The estimated costs associated with flight delays in the United States exceed $30 B annually. Of these delays, 70% are associated with adverse weather, making it the most disruptive constraint in the National Airspace System (NAS). The myriad of weather phenomena affecting air traffic operations range from convection and en route turbulence to low ceilings and visibility, strong winds from shifting directions, and wintry weather – all of which can occur in combination with compounding consequences.

Efficient air traffic management, seeking to mitigate avoidable weather impacts and optimize the use of available resource capacity while never compromising safety, is a colossal effort in risk management involving collaborative stakeholders, often with competing goals and priorities.
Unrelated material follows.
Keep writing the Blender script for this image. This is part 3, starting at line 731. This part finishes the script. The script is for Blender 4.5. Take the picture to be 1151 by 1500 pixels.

The challenges are compounded by the need to make time-critical, “high-stakes” decisions often with limited and uncertain weather forecast guidance; information that still must be translated by aviation planners and decision-makers into anticipated impacts pertinent to their operations and assessed against operational impact thresholds for action. Because of these numerous and interconnected complexities and shortcomings, management of weather impacts on commercial air traffic operations are often “reactive”, and thus inefficient, resulting in excess delays and operating costs that may otherwise alleviated. These impacts affect both the timely transportation needs of millions of air travel passengers each year, as well as the profitability of a key U.S. commercial industry (airline companies).

As a whole, the weather – Air Traffic Management (ATM) operation is a microcosm of the needs, challenges, and opportunities of a “Weather-Ready” mission. Similar to targeted efforts of the National Weather Service (NWS) Weather Ready Nation (WRN) initiatives, the air traffic enterprise must overcome significant scientific/technical and human factors/cultural challenges associated with impact-based weather predictions, integrated data systems, effective information dissemination and collaboration for proactive decision-making, and the implementation of best practices. This paper will demonstrate how these specific challenges arise during various types of significant aviation weather events and will present operational scenarios highlighting the need for enhanced weather preparedness in support of commercial air traffic operations. The paper will also discuss opportunities for the air traffic and aviation weather community to leverage broader, cross-domain considerations of the WRN effort to reduce avoidable impacts and weather-related costs, as well as opportunities for the WRN mission to learn from some of the trials and tribulations of the weather-ATM arena and to reaffirm its needs and priorities.